* Begin DATASET CONTENT *
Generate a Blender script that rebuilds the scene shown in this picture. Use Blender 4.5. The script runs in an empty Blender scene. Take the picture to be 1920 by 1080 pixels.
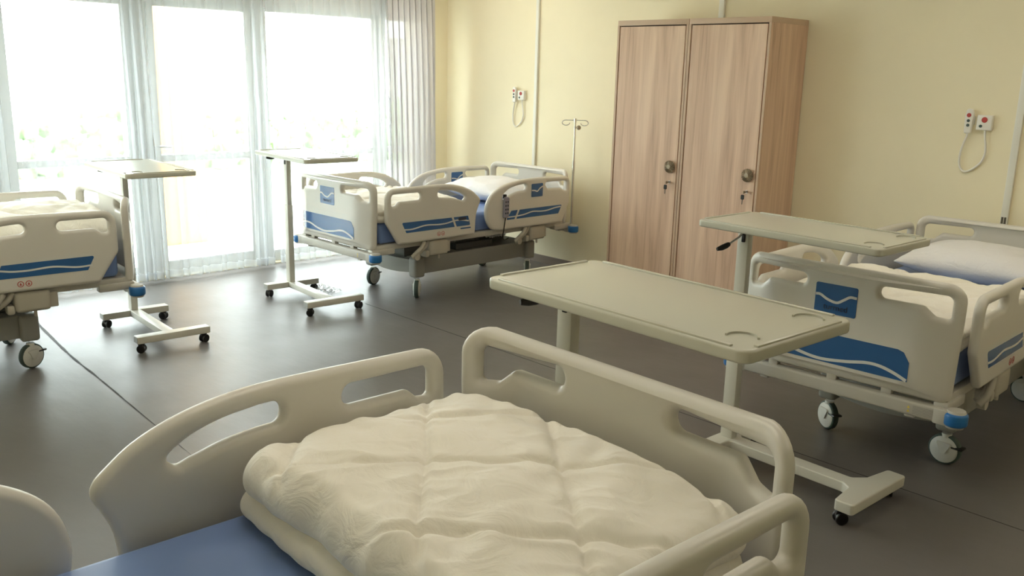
import bpy, bmesh, math, random
from mathutils import Vector, Matrix, noise
from mathutils.geometry import delaunay_2d_cdt
PI = math.pi
random.seed(7)
S = bpy.context.scene
COL = S.collection

# ------------------------------------------------------------------ materials
def new_mat(name):
    m = bpy.data.materials.new(name); m.use_nodes = True
    nt = m.node_tree
    return m, nt, nt.nodes['Principled BSDF']

def mat(name, rgb, rough=.5, metal=0., spec=.5, bump=None, var=0., sheen=0.):
    """Principled with optional noise colour variation and noise bump (scale, strength, distance)."""
    m, nt, b = new_mat(name)
    b.inputs['Base Color'].default_value = (*rgb, 1)
    b.inputs['Roughness'].default_value = rough
    b.inputs['Metallic'].default_value = metal
    b.inputs['Specular IOR Level'].default_value = spec
    if sheen: b.inputs['Sheen Weight'].default_value = sheen
    tc = nt.nodes.new('ShaderNodeTexCoord')
    if var:
        n = nt.nodes.new('ShaderNodeTexNoise'); n.inputs['Scale'].default_value = 6; n.inputs['Detail'].default_value = 4
        r = nt.nodes.new('ShaderNodeMapRange'); r.inputs['To Min'].default_value = 1-var; r.inputs['To Max'].default_value = 1+var
        mx = nt.nodes.new('ShaderNodeVectorMath'); mx.operation = 'SCALE'; mx.inputs[0].default_value = rgb
        nt.links.new(tc.outputs['Object'], n.inputs['Vector']); nt.links.new(n.outputs['Fac'], r.inputs['Value'])
        nt.links.new(r.outputs['Result'], mx.inputs['Scale']); nt.links.new(mx.outputs['Vector'], b.inputs['Base Color'])
    if bump:
        n2 = nt.nodes.new('ShaderNodeTexNoise'); n2.inputs['Scale'].default_value = bump[0]; n2.inputs['Detail'].default_value = 5
        if len(bump) > 3: n2.inputs['Distortion'].default_value = bump[3]
        bp = nt.nodes.new('ShaderNodeBump'); bp.inputs['Strength'].default_value = bump[1]; bp.inputs['Distance'].default_value = bump[2]
        nt.links.new(tc.outputs['Object'], n2.inputs['Vector']); nt.links.new(n2.outputs['Fac'], bp.inputs['Height'])
        nt.links.new(bp.outputs['Normal'], b.inputs['Normal'])
    return m

M = {}
M['plastic'] = mat('bed_plastic', (.68, .655, .60), .32, spec=.5, bump=(220, .04, .001))
M['steel'] = mat('bed_frame_paint', (.52, .50, .45), .38)
M['shroud'] = mat('bed_shroud', (.31, .31, .285), .42, var=.04)
M['dark'] = mat('dark_mechanism', (.12, .125, .12), .5)
M['bracket'] = mat('bracket_plastic', (.46, .43, .36), .45)
M['blue'] = mat('blue_decal', (.028, .115, .31), .22, spec=.6)
M['bumper'] = mat('blue_bumper', (.02, .15, .42), .28)
M['white'] = mat('white_line', (.72, .72, .70), .35)
M['ink'] = mat('dark_blue_ink', (.008, .02, .05), .4)
M['red'] = mat('red_ink', (.45, .05, .045), .45)
M['greyink'] = mat('grey_print', (.33, .31, .28), .5)
M['yellow'] = mat('yellow_print', (.75, .6, .12), .5)
M['mattress'] = mat('blue_mattress_cover', (.17, .265, .53), .42, bump=(9, .12, .01), sheen=.1)
M['quilt'] = mat('white_quilt', (.88, .84, .75), .85, bump=(12, .42, .022, 1.0), sheen=.25)
M['pillow'] = mat('white_pillow', (.80, .79, .80), .8, bump=(22, .4, .012, 1.5), sheen=.2)
M['hub'] = mat('caster_hub', (.66, .66, .63), .4)
M['tyre'] = mat('caster_tyre', (.055, .085, .075), .55)
M['chrome'] = mat('chrome', (.75, .75, .74), .18, metal=1)
M['black'] = mat('black_plastic', (.012, .011, .010), .38)
M['table'] = mat('table_top_plastic', (.55, .545, .465), .24, bump=(400, .03, .0005))
M['tablem'] = mat('table_frame_paint', (.62, .60, .53), .35)
M['handset'] = mat('handset_grey', (.30, .29, .36), .45)
M['callbox'] = mat('call_unit_white', (.80, .78, .72), .35)
M['trunk'] = mat('trunking_white', (.80, .79, .72), .4)
M['slot'] = mat('slot_dark', (.10, .09, .07), .6)
M['frame'] = mat('window_frame_pvc', (.70, .72, .72), .35)
M['ceil'] = mat('ceiling_paint', (.80, .79, .75), .9)
M['wall'] = mat('cream_wall_paint', (.86, .785, .58), .75, spec=.25, var=.025, bump=(160, .10, .0015))
M['base'] = mat('baseboard_brown', (.20, .15, .11), .5)
M['grout'] = mat('floor_joint_dark', (.035, .033, .03), .7)
M['peach'] = mat('peach_render', (.75, .42, .175), .8, var=.05)
M['ground'] = mat('outside_paving', (.62, .62, .58), .9, var=.08)
M['leaf'] = mat('hedge_green', (.30, .44, .205), .8, var=.3)
M['fence'] = mat('fence_grey', (.55, .55, .5), .7)
M['gap_shade'] = mat('wardrobe_gap_shade', (.05, .03, .02), .7)  # near-black brown, paints the shade in the door gaps
M['bronze'] = mat('knob_bronze', (.34, .28, .20), .42, metal=.55)

# wood
m, nt, b = new_mat('light_oak_laminate')
tc = nt.nodes.new('ShaderNodeTexCoord'); mp = nt.nodes.new('ShaderNodeMapping'); mp.inputs['Scale'].default_value = (9, 9, .55)
n1 = nt.nodes.new('ShaderNodeTexNoise'); n1.inputs['Scale'].default_value = 1.6; n1.inputs['Detail'].default_value = 6; n1.inputs['Distortion'].default_value = .6
mp2 = nt.nodes.new('ShaderNodeMapping'); mp2.inputs['Scale'].default_value = (70, 70, 2.2)
n2 = nt.nodes.new('ShaderNodeTexNoise'); n2.inputs['Scale'].default_value = 1.5; n2.inputs['Detail'].default_value = 4
mix = nt.nodes.new('ShaderNodeMath'); mix.operation = 'MULTIPLY_ADD'; mix.inputs[1].default_value = .35
cr = nt.nodes.new('ShaderNodeValToRGB')
cr.color_ramp.elements[0].position = .38; cr.color_ramp.elements[0].color = (.45, .285, .195, 1)
cr.color_ramp.elements[1].position = .86; cr.color_ramp.elements[1].color = (.77, .56, .41, 1)
e = cr.color_ramp.elements.new(.60); e.color = (.64, .435, .31, 1)
for a_, b_ in ((tc.outputs['Object'], mp.inputs['Vector']), (mp.outputs['Vector'], n1.inputs['Vector']), (tc.outputs['Object'], mp2.inputs['Vector']),
               (mp2.outputs['Vector'], n2.inputs['Vector']), (n2.outputs['Fac'], mix.inputs[0]), (n1.outputs['Fac'], mix.inputs[2]),
               (mix.outputs[0], cr.inputs['Fac']), (cr.outputs['Color'], b.inputs['Base Color'])):
    nt.links.new(a_, b_)
b.inputs['Roughness'].default_value = .5
M['wood'] = m
M['woodedge'] = mat('oak_edge_band', (.57, .41, .29), .5, var=.05)

# floor: grey vinyl, satin
m, nt, b = new_mat('grey_vinyl_floor')
tc = nt.nodes.new('ShaderNodeTexCoord')
n1 = nt.nodes.new('ShaderNodeTexNoise'); n1.inputs['Scale'].default_value = 1.3; n1.inputs['Detail'].default_value = 7
cr = nt.nodes.new('ShaderNodeValToRGB')
cr.color_ramp.elements[0].position = .3; cr.color_ramp.elements[0].color = (.128, .117, .110, 1)
cr.color_ramp.elements[1].position = .7; cr.color_ramp.elements[1].color = (.160, .147, .139, 1)
n3 = nt.nodes.new('ShaderNodeTexNoise'); n3.inputs['Scale'].default_value = 3.2; n3.inputs['Detail'].default_value = 5
mr = nt.nodes.new('ShaderNodeMapRange'); mr.inputs['To Min'].default_value = .33; mr.inputs['To Max'].default_value = .47
b.inputs['Specular IOR Level'].default_value = .42
mp = nt.nodes.new('ShaderNodeMapping'); mp.inputs['Scale'].default_value = (2.2, 5, 1)
n4 = nt.nodes.new('ShaderNodeTexNoise'); n4.inputs['Scale'].default_value = 2.0; n4.inputs['Detail'].default_value = 4
bp = nt.nodes.new('ShaderNodeBump'); bp.inputs['Strength'].default_value = .10; bp.inputs['Distance'].default_value = .02
for a_, b_ in ((tc.outputs['Object'], n1.inputs['Vector']), (n1.outputs['Fac'], cr.inputs['Fac']), (cr.outputs['Color'], b.inputs['Base Color']),
               (tc.outputs['Object'], n3.inputs['Vector']), (n3.outputs['Fac'], mr.inputs['Value']), (mr.outputs['Result'], b.inputs['Roughness']),
               (tc.outputs['Object'], mp.inputs['Vector']), (mp.outputs['Vector'], n4.inputs['Vector']), (n4.outputs['Fac'], bp.inputs['Height']),
               (bp.outputs['Normal'], b.inputs['Normal'])):
    nt.links.new(a_, b_)
M['floor'] = m

def sheer(name, opacity, rgb, trl, dif=.5):
    m = bpy.data.materials.new(name); m.use_nodes = True; nt = m.node_tree; nt.nodes.clear()
    out = nt.nodes.new('ShaderNodeOutputMaterial'); tr = nt.nodes.new('ShaderNodeBsdfTransparent')
    tl = nt.nodes.new('ShaderNodeBsdfTranslucent'); df = nt.nodes.new('ShaderNodeBsdfDiffuse')
    tl.inputs['Color'].default_value = (*trl, 1); df.inputs['Color'].default_value = (*rgb, 1)
    m1 = nt.nodes.new('ShaderNodeMixShader'); m1.inputs['Fac'].default_value = dif
    m2 = nt.nodes.new('ShaderNodeMixShader'); m2.inputs['Fac'].default_value = opacity
    nt.links.new(tl.outputs[0], m1.inputs[1]); nt.links.new(df.outputs[0], m1.inputs[2])
    nt.links.new(tr.outputs[0], m2.inputs[1]); nt.links.new(m1.outputs[0], m2.inputs[2]); nt.links.new(m2.outputs[0], out.inputs['Surface'])
    return m
M['sheer'] = sheer('sheer_voile', .37, (.90, .90, .92), (.30, .325, .33))
M['hem'] = sheer('sheer_voile_hem', .70, (.88, .89, .92), (.40, .43, .44))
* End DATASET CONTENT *
Lines containing the word "scene" are to be tallied; report only the total.

2